Mas houve modos mais sutis
de conseguir amarrar as instituições e as liberdades democráticas. Foi o caso
da campanha pela criação de um Conselho Federal de Jornalismo, uma tentativa de
cercear a imprensa livre. As tentativas mais escancaradas, no entanto, vieram
com o Plano Nacional de Direitos Humanos, de 2009, que também trazia trechos
que ameaçavam a liberdade de imprensa e previa até mesmo a substituição da
Justiça por “instrumentos de mediação” em conflitos no campo, e com o famoso
Decreto 8.243 de Dilma Rousseff, cuja Política Nacional de Participação Social
era apenas um nome elegante para constranger órgãos de Estado, como ministérios,
a se curvar a “conselhos populares” em que a participação do povo propriamente
dito era mínima, já que tais entidades eram meros aparelhos do petismo. Em
ambos os casos, a reação da sociedade e das instituições foi forte o suficiente
para que Lula recuasse no caso do PNDH3, e para derrubar no Congresso o Decreto
8.243.
A julgar pelo plano de
governo de Haddad, o PT nada mais quer que retomar os planos frustrados em sua
passagem de 15 anos pelo Palácio do Planalto, como se a eventual vitória
representasse uma carta branca para voltar a ameaçar a democracia no Brasil. Os
capítulos 1.2 a 1.4 do plano de governo são uma carta de intenções em que o
objetivo é submeter as instituições republicanas ao partido, por meio de um
“controle social” sobre cada um dos três poderes, além do Ministério Público.

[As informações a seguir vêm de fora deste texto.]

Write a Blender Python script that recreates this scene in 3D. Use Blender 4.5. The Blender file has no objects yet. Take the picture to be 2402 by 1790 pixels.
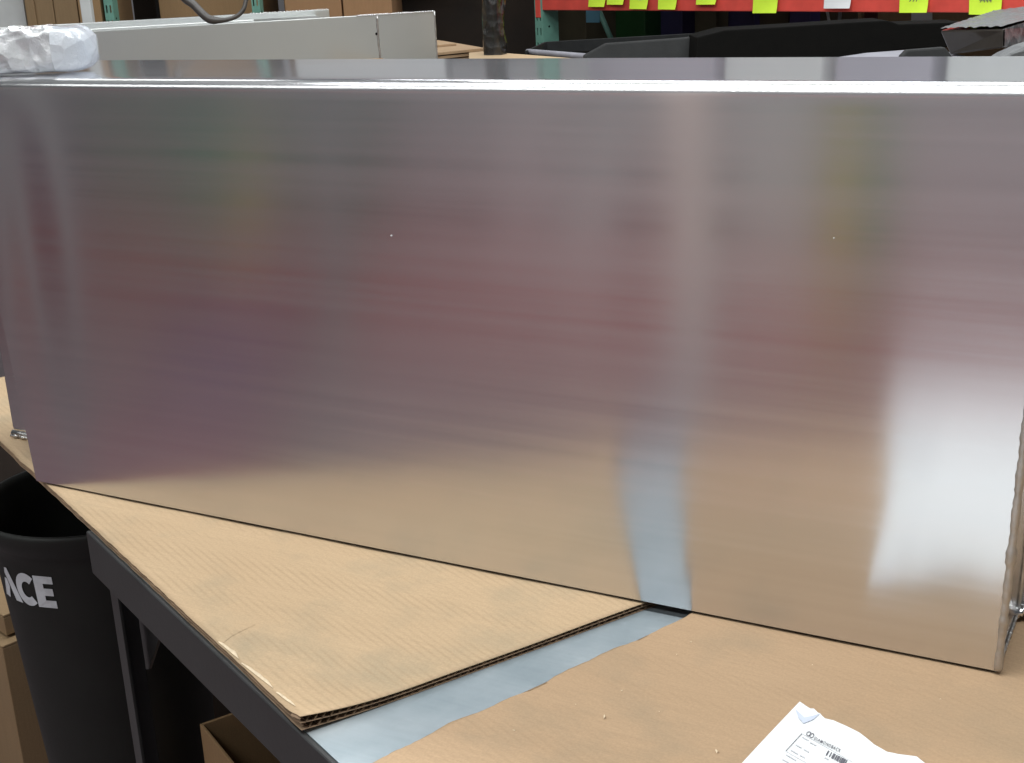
import bpy, bmesh, math, random
from mathutils import Vector, Matrix
random.seed(7)
sc = bpy.context.scene

# ------------------------------------------------------------------ camera
CAM = Vector((1.4036, -1.1753, 0.6657))
FWD = Vector((-0.46320, 0.83116, -0.30760)).normalized()
RGT = Vector((0.87970, 0.47333, -0.04572)); RGT = (RGT - FWD * RGT.dot(FWD)).normalized()
UPV = RGT.cross(FWD).normalized()
FPX = 3151.1; PW, PH = 2402.0, 1790.0
cam_d = bpy.data.cameras.new('camera'); cam = bpy.data.objects.new('camera', cam_d)
sc.collection.objects.link(cam)
m = Matrix((RGT, UPV, -FWD)).transposed().to_4x4(); m.translation = CAM
cam.matrix_world = m
cam_d.sensor_fit = 'HORIZONTAL'; cam_d.sensor_width = 36.0; cam_d.lens = FPX / PW * 36.0
cam_d.clip_start = 0.02; cam_d.clip_end = 100
sc.camera = cam

# ------------------------------------------------------------------ world (even grey indoor fill), lamps, exposure
world = bpy.data.worlds.new('World'); sc.world = world; world.use_nodes = True
bg = world.node_tree.nodes['Background']; bg.inputs[0].default_value = (0.82, 0.92, 1.0, 1); bg.inputs[1].default_value = 0.09
sc.view_settings.view_transform = 'Standard'; sc.view_settings.look = 'None'
sc.view_settings.exposure = 0.0; sc.view_settings.gamma = 1.0; sc.view_settings.use_curve_mapping = False
sc.cycles.use_denoising = True
sc.cycles.max_bounces = 8; sc.cycles.sample_clamp_indirect = 6.0

def tube_light(name, loc, sx, sy, power, rz=0.0, col=(0.98, 1.0, 0.985), spread=180):
    d = bpy.data.lights.new(name, 'AREA'); d.shape = 'RECTANGLE'; d.size = sx; d.size_y = sy
    d.energy = power; d.color = col; d.spread = math.radians(spread)
    o = bpy.data.objects.new(name, d); sc.collection.objects.link(o)
    o.location = loc; o.rotation_euler = (0, 0, rz)
    return o
tube_light('fluorescent_lamp', (0.9, -0.55, 2.5), 3.6, 0.32, 92)
tube_light('fluorescent_lamp', (1.2, 1.2, 2.6), 3.6, 0.32, 70)
tube_light('fluorescent_lamp', (-2.6, 1.2, 2.6), 2.4, 0.32, 24)
tube_light('fluorescent_lamp', (-1.0, -2.35, 2.6), 4.4, 0.32, 66, spread=150)
tube_light('fluorescent_lamp', (0.3, 3.0, 2.9), 4.4, 0.32, 60)  # extra row added to brighten the rear rack and its loads

# ------------------------------------------------------------------ helpers
def ray(px, py):
    return FWD + RGT * ((px - PW / 2) / FPX) - UPV * ((py - PH / 2) / FPX)
def at(px, py, d):               # a point seen at a pixel of the photograph, d metres deep
    return CAM + ray(px, py) * d
def onz(px, py, z):              # the point of the level plane z seen at a pixel
    r = ray(px, py); return CAM + r * ((z - CAM.z) / r.z)
def onplane(px, py, n, off):     # the point of the plane n.x = off seen at a pixel
    r = ray(px, py); return CAM + r * ((off - n.dot(CAM)) / n.dot(r))

def link(o, parent=None):
    sc.collection.objects.link(o)
    if parent is not None: o.parent = parent
    return o
def tag(o, label=None, cat=None, group=None, kind=None):
    if label: o['label'] = label
    if cat: o['category'] = cat
    if group: o['group'] = group
    if kind: o['kind'] = kind
    return o
def empty(name, loc, label=None, cat=None, group=None):
    o = bpy.data.objects.new(name, None); o.empty_display_size = 0.05
    o.location = loc; link(o); tag(o, label, cat, group); return o
def mesh(name, verts, faces, mat, parent=None, smooth=False, bevel=0.0, seg=2):
    """world-space verts; kept in the parent's frame"""
    off = Vector(parent_loc(parent))
    me = bpy.data.meshes.new(name)
    me.from_pydata([tuple(Vector(v) - off) for v in verts], [], faces)
    bm = bmesh.new(); bm.from_mesh(me)
    bmesh.ops.recalc_face_normals(bm, faces=bm.faces)
    if bevel > 0:
        es = [e for e in bm.edges if len(e.link_faces) == 2 and e.calc_face_angle(0) > 0.5]
        bmesh.ops.bevel(bm, geom=es, offset=bevel, segments=seg, profile=0.6, affect='EDGES', clamp_overlap=True)
    bm.to_mesh(me); bm.free()
    if smooth:
        for p in me.polygons: p.use_smooth = True
    me.materials.append(mat)
    o = bpy.data.objects.new(name, me); link(o, parent)
    return o
def parent_loc(p):
    l = Vector((0, 0, 0))
    while p is not None: l += Vector(p.location); p = p.parent
    return l
def hexa(p):   # 8 corners: bottom 4 then top 4
    return [tuple(v) for v in p], [(0,3,2,1),(4,5,6,7),(0,1,5,4),(1,2,6,5),(2,3,7,6),(3,0,4,7)]
def obox(name, o, ax, ay, az, mat, parent=None, bevel=0.0, seg=2):
    o = Vector(o); ax, ay, az = Vector(ax), Vector(ay), Vector(az)
    b = [o, o+ax, o+ax+ay, o+ay]; v, f = hexa(b + [q+az for q in b])
    return mesh(name, v, f, mat, parent, False, bevel, seg)
def prism(name, pts, vec, mat, parent=None, bevel=0.0):
    n = len(pts); vec = Vector(vec)
    v = [Vector(p) for p in pts] + [Vector(p) + vec for p in pts]
    f = [tuple(range(n)), tuple(range(2*n-1, n-1, -1))] + [(i, (i+1) % n, n+(i+1) % n, n+i) for i in range(n)]
    return mesh(name, v, f, mat, parent, False, bevel)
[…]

Há, ainda, críticas aos órgãos de fiscalização e controle (que, segundo o PT,
estariam “extrapolando suas funções”), aos acordos de leniência e ao instituto
da delação premiada. A mensagem é clara: há de se impor limites a todas essas
instituições e todos esses mecanismos legais que estão sendo usados para punir
os corruptos do PT. Onde houver um procurador que acuse ou um juiz que condene
um chefão petista, o “controle social” haverá de colocar o agente público na
linha e mostrar quem manda.
Para se chegar a esse
objetivo, o PT conta com a instalação, o quanto antes, de uma Assembleia
Nacional Constituinte descrita no capítulo 1.4, já que o marco constitucional
atual trata os poderes como independentes, em vez de submetidos a um “controle
social” ou a conselhos formados por ativistas. E, para calar as vozes que
denunciem a implantação de um sistema semelhante ao bolivariano, o programa de
governo prevê também a famosa “regulação da mídia” no capítulo 1.3, com um
“órgão regulador com composição plural e supervisão da sociedade” e “um novo
marco regulatório da comunicação social eletrônica”.
E, se por acaso todas
essas tentativas de eternizar o PT no poder falharem, resta um artifício mais
antigo e corriqueiro. Nem no plano de governo, nem nas declarações de Haddad há
algum reconhecimento ou pedido de desculpas pela corrupção desenfreada
praticada nos governos Lula e Dilma. O que teria havido, no caso de Lula,
segundo o fantasioso plano de governo, foi uma “prisão política sem crime e sem
provas”, uma verdadeira perseguição por parte da Justiça – uma definição
surreal para um processo no qual foram levantadas inúmeras evidências,
consideradas suficientes para a condenação por um juiz de primeira instância e
três desembargadores de segunda instância, e no qual cinco ministros do STJ e
seis ministros do STF não viram indícios de irregularidade ou arbitrariedade
que justificassem a concessão de um habeas corpus. Ora, se o partido não vê
nenhum problema nas práticas adotadas durante esses quase 14 anos, nem na
afronta aos órgãos de investigação e ao Poder Judiciário, seria muito imaginar
que tais práticas podem retornar?
Ao falar da intenção de
costurar alianças com outros candidatos, Haddad afirmou que estaria aberto a
“ajustar parâmetros do programa” para acomodar demandas. Mas, sem renunciar
completamente à ambição de reduzir os poderes e instituições a extensões do
partido, sem abrir mão de controlar a imprensa nem de atacar a legislação de
combate à corrupção, sem admitir que Lula não passa de um chefe de organização
criminosa, sem deixar de afrontar as instituições democráticas dia e noite, sem
renunciar ao apoio às ditaduras venezuelana, cubana e nicaraguense, Haddad não
é digno nem do apoio daqueles candidatos realmente democratas, nem do voto dos
brasileiros comprometidos com a manutenção da democracia no país."